With no UK economic data releases of note yesterday, any sterling movements were likely to be caused by events elsewhere. And so it proved, for it climbed ever-so-slightly higher against the euro in anticipation of the ECB interest rate decision later today, and weakened against the dollar following reports that the US Treasury yield pushed through the 3% barrier.

Today is a little busier in the UK, with the finance mortgage approvals for March coming in. They are expected to have dipped from 38,100 to 37,100. We will also see the CBI distributive trades for April. From -8 in March, they are expected to have pushed up to 5.

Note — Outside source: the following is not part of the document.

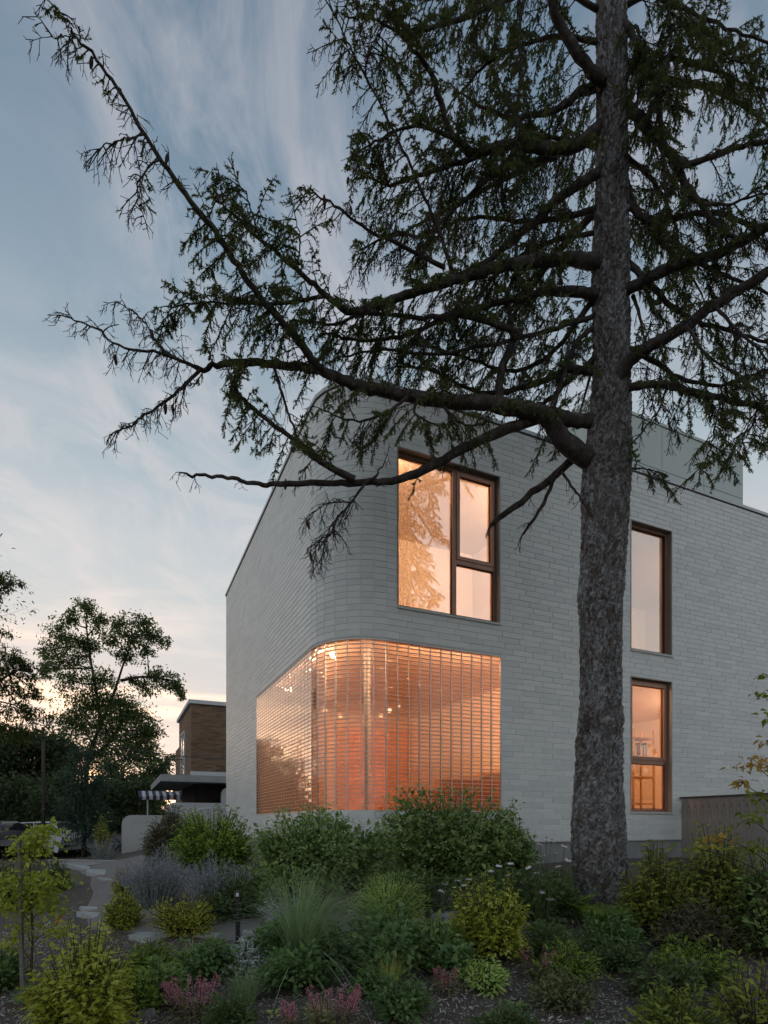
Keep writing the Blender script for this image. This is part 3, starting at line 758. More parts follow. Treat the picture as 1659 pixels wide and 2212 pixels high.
ceil_lamp(9.2, 1.0, H + 2.80, 85, 'lit ceiling lamp over the shelves in the ground-floor study')
ceil_lamp(4.95, .5, H + 2.80, 28, 'small ceiling lamp by the window of the ground-floor study')

# furniture seen through the glass
sh = empty('open_shelf', hw(6.75, 1.25, H - .05), ANG, 'light wooden open shelf behind the narrow ground-floor window', 'shelf')
for x in (-.45, .12, .7): 
    for y in (-.16, .16): G().box((x - .018, y - .018, 0), (x + .018, y + .018, 2.0)).build('post', 'light_wood', sh)
for z in (.45, 1.0, 1.42, 1.8): G().box((-.47, -.18, z), (.72, .18, z + .028)).build('shelf_board', 'light_wood', sh)
bk = random.Random(5)
for (x0, z) in ((-.40, .478), (.16, 1.448), (-.40, 1.028)):
    e_ = empty('book_row', hw(6.75 + x0, 1.25, H - .05 + z), ANG, 'books standing on the %s board of the wooden shelf' % {.478: 'lowest', 1.448: 'third', 1.028: 'second'}[z], 'books', 'books on the shelf')
    x = 0
    while x < .42:
        w = bk.uniform(.02, .045); G().box((x, -.11, .001), (x + w - .003, .06, bk.uniform(.2, .3))).build('book', bk.choice(['book_red', 'linen', 'dark_screen', 'trim_white', 'awning_dark']), e_); x += w
cb_ = empty('cabinet', hw(7.7, 2.6, H - .05), ANG, 'brown wooden cabinet inside the ground-floor study', 'cabinet')
G().box((-.5, -.25, .05), (.5, .25, 1.05)).build('carcass', 'room_wood', cb_)
for x in (-.49, .005): G().box((x, -.272, .08), (x + .485, -.25, 1.02)).build('cabinet_door', 'light_wood', cb_)
tv = empty('wall_screen', hw(8.1, 4.3, H + 1.2), ANG, 'dark teal screen on the back wall of the study', 'screen')
G().box((-1.0, -.04, -.5), (1.0, .06, .5)).build('screen_panel', 'dark_screen', tv)
G().box((-1.03, -.03, -.53), (1.03, .062, -.502)).build('bezel', 'black_metal', tv)
cu = empty('tall_cupboard', hw(2.35, 3.9, H - .05), ANG, 'tall brown cupboard standing behind the front glass blocks', 'cupboard')
G().box((-.75, -.3, 0), (.75, .3, 2.05)).build('carcass', 'room_wood', cu)
for x in (-.74, -.24, .26): G().box((x, -.322, .06), (x + .48, -.30, 2.0)).build('cupboard_door', 'room_wood', cu)
sf = empty('sofa', hw(3.0, 1.2, H - .05), ANG, 'low brown sofa under the front glass blocks', 'sofa')
G().box((-.9, -.4, .12), (.9, .4, .42)).build('seat', 'room_wood', sf); G().box((-.9, -.55, .12), (.9, -.38, .78)).build('backrest', 'room_wood', sf)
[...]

It is worth looking at the chart below which shows sterling’s movements against the dollar over the previous month. You can clearly see how quickly things can change.

From To


EUR: ECB interest rate expected to remain the same

The ECB meet later this morning and attention will be focused on what Draghi says in the subsequent press conference. It is known that a strong euro – especially against the dollar – has negatively impacted export growth in recent times and so Draghi might take measures to try and encourage weakness tomorrow.

That is a fairly cynical view to take, but the ECB’s President certainly does have history for talking the euro down; it will certainly be interesting to see what he makes of recent economic data that has come from the eurozone which appears to suggest economic forecasts at the start of the year might have been a little on the optimistic side.

We will also see the Gfk consumer confidence reading from Germany which is expected to dip a little to 10.8 in May from 10.9 the month before. However, it would be no surprise were this to come in below expectations given recent releases.

USD: US Treasury yields news still supports the dollar

The dollar enjoyed yet another positive day against sterling, the euro and a basket of currencies. Investors are still buoyed by the US Treasury yields pushing through the psychological barrier of 3% and it has encouraged the viewpoint that the Federal Reserve will take action that will prove positive for the dollar.

Like elsewhere, it was quiet in the US for economic data, but today we will see durable goods orders for March, as well as initial jobless claims up to 21 April. They are expected to have dipped a little, from 232,000 to 230,000.

The key release of the week comes tomorrow, with the GDP growth rate for the first quarter of 2018 on the schedule. Economists have forecast a dip from 2.9% to 2% and it will be interesting to see what the actual figures comes in at.